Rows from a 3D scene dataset
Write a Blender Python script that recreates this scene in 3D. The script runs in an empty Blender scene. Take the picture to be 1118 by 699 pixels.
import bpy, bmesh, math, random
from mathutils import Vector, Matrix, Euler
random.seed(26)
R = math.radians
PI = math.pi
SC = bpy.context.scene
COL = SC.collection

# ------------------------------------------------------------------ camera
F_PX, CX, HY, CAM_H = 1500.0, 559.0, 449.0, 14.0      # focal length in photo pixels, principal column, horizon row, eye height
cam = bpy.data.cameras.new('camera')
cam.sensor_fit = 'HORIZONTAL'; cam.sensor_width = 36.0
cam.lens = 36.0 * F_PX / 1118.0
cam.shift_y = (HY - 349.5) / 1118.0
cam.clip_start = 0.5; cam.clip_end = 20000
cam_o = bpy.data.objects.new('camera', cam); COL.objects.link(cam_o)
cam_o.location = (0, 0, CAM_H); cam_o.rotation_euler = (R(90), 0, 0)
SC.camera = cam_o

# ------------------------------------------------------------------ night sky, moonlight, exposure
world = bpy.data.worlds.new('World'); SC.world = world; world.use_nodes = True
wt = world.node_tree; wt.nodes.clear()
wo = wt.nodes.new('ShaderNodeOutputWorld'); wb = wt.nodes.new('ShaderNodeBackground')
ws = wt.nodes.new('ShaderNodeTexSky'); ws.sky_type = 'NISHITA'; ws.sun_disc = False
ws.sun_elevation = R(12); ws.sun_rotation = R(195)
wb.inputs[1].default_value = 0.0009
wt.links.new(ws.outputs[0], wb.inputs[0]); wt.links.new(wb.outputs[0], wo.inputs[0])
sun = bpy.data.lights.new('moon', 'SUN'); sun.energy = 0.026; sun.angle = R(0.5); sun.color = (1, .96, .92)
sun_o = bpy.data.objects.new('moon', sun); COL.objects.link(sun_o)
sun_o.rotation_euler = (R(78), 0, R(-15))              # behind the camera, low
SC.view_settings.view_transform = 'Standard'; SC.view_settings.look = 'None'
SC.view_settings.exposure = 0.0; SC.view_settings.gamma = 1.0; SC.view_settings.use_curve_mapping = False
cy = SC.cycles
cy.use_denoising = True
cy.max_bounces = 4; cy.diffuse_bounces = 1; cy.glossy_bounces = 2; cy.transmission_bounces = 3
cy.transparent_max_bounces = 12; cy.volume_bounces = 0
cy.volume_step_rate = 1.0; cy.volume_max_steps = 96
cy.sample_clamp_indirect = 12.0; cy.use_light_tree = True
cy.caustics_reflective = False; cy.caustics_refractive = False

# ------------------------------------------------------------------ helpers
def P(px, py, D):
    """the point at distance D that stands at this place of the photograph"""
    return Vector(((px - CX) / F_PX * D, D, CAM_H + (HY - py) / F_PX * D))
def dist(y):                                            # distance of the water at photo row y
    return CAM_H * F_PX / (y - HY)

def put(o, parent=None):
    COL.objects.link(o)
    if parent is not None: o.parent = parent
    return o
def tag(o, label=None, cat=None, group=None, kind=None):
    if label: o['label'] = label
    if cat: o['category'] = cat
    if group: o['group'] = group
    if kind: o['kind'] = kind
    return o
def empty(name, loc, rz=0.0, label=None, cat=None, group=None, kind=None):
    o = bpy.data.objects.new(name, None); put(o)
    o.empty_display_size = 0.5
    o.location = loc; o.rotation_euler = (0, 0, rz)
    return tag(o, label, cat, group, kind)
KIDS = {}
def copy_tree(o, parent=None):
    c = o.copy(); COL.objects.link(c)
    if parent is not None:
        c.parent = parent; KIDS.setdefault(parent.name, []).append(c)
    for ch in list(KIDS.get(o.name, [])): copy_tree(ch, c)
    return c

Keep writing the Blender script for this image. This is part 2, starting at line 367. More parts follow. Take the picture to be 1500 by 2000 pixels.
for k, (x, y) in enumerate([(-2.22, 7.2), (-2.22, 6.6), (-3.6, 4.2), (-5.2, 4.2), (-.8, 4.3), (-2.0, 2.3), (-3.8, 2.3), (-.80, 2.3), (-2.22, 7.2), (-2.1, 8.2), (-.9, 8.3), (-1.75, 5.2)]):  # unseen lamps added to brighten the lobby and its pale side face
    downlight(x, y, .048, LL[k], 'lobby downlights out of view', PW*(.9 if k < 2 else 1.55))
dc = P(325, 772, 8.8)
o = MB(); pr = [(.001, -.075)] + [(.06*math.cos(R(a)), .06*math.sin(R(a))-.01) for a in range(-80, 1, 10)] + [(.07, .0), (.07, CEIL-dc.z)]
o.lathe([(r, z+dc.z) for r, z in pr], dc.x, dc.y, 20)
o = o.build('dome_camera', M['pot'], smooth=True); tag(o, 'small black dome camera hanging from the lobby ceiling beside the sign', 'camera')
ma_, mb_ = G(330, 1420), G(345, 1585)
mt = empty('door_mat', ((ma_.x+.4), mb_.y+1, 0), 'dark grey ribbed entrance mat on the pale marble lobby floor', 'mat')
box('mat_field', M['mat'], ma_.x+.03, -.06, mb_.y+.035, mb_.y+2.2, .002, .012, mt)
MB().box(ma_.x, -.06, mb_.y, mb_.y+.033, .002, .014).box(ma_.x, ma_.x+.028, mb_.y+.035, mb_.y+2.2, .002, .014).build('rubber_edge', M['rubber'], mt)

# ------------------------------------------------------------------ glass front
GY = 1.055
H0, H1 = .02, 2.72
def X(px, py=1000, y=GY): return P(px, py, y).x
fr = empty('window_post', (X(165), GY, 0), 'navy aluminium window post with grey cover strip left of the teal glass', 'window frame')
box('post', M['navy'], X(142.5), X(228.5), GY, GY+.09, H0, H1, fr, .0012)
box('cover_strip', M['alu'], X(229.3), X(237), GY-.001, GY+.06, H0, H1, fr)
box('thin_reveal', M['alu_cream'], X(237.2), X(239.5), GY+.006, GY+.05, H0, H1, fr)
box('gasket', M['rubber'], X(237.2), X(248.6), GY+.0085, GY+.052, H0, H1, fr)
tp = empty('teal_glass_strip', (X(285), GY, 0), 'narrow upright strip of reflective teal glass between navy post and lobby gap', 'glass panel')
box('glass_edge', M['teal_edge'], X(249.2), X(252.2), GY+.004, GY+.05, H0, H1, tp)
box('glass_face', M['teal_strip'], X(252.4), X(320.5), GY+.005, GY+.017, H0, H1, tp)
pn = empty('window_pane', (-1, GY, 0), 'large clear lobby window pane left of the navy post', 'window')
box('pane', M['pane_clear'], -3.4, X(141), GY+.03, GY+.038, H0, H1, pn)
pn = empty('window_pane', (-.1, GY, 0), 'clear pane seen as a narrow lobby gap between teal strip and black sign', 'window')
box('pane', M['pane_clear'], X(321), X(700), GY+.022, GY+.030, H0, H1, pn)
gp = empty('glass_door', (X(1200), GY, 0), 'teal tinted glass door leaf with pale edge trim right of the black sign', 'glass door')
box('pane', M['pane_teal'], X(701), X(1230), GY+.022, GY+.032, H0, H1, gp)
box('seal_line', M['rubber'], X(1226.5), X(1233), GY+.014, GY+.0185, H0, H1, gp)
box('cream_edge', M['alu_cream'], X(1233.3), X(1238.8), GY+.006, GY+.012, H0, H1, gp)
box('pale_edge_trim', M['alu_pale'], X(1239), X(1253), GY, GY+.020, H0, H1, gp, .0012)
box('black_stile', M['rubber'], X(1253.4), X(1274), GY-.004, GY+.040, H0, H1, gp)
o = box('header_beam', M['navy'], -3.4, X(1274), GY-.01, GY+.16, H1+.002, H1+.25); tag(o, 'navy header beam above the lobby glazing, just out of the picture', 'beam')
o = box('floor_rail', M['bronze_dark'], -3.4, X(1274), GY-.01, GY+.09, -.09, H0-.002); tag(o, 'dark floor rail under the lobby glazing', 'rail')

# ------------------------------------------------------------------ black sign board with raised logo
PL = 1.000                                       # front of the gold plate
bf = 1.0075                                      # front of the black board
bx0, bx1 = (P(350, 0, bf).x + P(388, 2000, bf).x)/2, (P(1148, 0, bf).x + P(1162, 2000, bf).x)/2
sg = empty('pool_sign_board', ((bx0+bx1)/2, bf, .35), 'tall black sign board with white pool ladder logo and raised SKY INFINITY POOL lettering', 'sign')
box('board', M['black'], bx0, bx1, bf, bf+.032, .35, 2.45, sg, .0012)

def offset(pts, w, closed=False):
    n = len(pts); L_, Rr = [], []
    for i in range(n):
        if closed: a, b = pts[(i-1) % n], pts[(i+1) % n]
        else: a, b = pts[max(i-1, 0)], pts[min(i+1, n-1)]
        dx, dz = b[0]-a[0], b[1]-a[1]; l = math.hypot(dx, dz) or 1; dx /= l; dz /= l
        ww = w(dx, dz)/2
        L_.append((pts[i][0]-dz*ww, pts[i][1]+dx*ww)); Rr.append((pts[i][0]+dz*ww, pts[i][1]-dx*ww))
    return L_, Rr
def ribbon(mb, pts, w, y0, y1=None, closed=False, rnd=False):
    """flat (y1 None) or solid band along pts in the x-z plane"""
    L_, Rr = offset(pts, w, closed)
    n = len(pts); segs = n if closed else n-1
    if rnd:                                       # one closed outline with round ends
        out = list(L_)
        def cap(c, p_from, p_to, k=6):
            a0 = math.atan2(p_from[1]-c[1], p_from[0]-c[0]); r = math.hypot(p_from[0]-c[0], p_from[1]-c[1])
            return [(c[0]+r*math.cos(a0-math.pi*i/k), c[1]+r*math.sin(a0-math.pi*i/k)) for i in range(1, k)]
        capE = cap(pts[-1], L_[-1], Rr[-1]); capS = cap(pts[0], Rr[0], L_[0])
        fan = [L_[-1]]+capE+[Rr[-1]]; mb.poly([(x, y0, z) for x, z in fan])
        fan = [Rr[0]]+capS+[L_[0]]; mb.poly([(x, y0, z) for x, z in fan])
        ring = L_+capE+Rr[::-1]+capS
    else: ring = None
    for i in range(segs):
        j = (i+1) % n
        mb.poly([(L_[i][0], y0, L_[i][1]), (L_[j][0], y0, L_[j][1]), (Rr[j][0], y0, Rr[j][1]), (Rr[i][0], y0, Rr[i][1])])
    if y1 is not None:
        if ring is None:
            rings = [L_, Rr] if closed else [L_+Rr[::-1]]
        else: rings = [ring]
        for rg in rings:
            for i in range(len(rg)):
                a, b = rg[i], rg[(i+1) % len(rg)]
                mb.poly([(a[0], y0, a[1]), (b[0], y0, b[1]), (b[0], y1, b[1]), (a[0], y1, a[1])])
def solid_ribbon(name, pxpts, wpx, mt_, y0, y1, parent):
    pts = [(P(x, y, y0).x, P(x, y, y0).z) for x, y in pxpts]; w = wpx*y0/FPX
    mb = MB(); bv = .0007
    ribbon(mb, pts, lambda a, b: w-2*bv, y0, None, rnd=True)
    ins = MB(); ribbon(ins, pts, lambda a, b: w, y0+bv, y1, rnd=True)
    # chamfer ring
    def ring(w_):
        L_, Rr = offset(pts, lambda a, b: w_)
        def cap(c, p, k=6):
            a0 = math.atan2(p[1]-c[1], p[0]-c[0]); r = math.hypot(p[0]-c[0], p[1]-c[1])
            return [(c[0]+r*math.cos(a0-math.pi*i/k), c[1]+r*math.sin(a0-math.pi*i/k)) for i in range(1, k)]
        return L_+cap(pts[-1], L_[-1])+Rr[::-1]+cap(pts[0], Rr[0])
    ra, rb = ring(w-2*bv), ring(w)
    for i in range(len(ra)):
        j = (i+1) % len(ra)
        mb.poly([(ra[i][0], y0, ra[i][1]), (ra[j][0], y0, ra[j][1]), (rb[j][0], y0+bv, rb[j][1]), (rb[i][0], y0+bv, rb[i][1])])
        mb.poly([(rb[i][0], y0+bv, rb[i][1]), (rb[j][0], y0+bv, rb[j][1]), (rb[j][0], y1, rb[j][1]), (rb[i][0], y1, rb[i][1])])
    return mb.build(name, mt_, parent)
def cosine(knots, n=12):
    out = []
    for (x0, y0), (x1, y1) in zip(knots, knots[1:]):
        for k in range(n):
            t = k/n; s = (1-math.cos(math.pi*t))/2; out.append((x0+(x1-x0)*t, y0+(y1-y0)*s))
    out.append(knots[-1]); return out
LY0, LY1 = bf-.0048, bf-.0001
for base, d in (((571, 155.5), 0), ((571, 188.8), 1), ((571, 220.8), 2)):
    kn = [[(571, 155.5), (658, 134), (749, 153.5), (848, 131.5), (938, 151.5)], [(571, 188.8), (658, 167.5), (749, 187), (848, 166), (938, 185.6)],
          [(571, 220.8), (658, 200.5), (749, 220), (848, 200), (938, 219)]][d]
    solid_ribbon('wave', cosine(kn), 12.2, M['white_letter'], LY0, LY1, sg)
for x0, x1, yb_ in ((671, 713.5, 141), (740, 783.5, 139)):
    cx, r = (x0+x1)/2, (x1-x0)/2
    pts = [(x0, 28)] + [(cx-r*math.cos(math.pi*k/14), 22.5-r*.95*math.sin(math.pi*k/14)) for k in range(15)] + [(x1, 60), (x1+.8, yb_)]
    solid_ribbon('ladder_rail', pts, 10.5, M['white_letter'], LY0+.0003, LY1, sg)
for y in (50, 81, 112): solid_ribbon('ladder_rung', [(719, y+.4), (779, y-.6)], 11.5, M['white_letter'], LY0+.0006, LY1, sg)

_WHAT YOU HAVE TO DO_
Return, unchanged, the run of lines above that opens with the line containing "Keep writing the" and closes with the line containing "mb_.y+2.2, .002, .014).build('rubber_edge', M['rubber'], mt)". Include both.

_THE RESULT_
Keep writing the Blender script for this image. This is part 2, starting at line 367. More parts follow. Take the picture to be 1500 by 2000 pixels.
for k, (x, y) in enumerate([(-2.22, 7.2), (-2.22, 6.6), (-3.6, 4.2), (-5.2, 4.2), (-.8, 4.3), (-2.0, 2.3), (-3.8, 2.3), (-.80, 2.3), (-2.22, 7.2), (-2.1, 8.2), (-.9, 8.3), (-1.75, 5.2)]):  # unseen lamps added to brighten the lobby and its pale side face
    downlight(x, y, .048, LL[k], 'lobby downlights out of view', PW*(.9 if k < 2 else 1.55))
dc = P(325, 772, 8.8)
o = MB(); pr = [(.001, -.075)] + [(.06*math.cos(R(a)), .06*math.sin(R(a))-.01) for a in range(-80, 1, 10)] + [(.07, .0), (.07, CEIL-dc.z)]
o.lathe([(r, z+dc.z) for r, z in pr], dc.x, dc.y, 20)
o = o.build('dome_camera', M['pot'], smooth=True); tag(o, 'small black dome camera hanging from the lobby ceiling beside the sign', 'camera')
ma_, mb_ = G(330, 1420), G(345, 1585)
mt = empty('door_mat', ((ma_.x+.4), mb_.y+1, 0), 'dark grey ribbed entrance mat on the pale marble lobby floor', 'mat')
box('mat_field', M['mat'], ma_.x+.03, -.06, mb_.y+.035, mb_.y+2.2, .002, .012, mt)
MB().box(ma_.x, -.06, mb_.y, mb_.y+.033, .002, .014).box(ma_.x, ma_.x+.028, mb_.y+.035, mb_.y+2.2, .002, .014).build('rubber_edge', M['rubber'], mt)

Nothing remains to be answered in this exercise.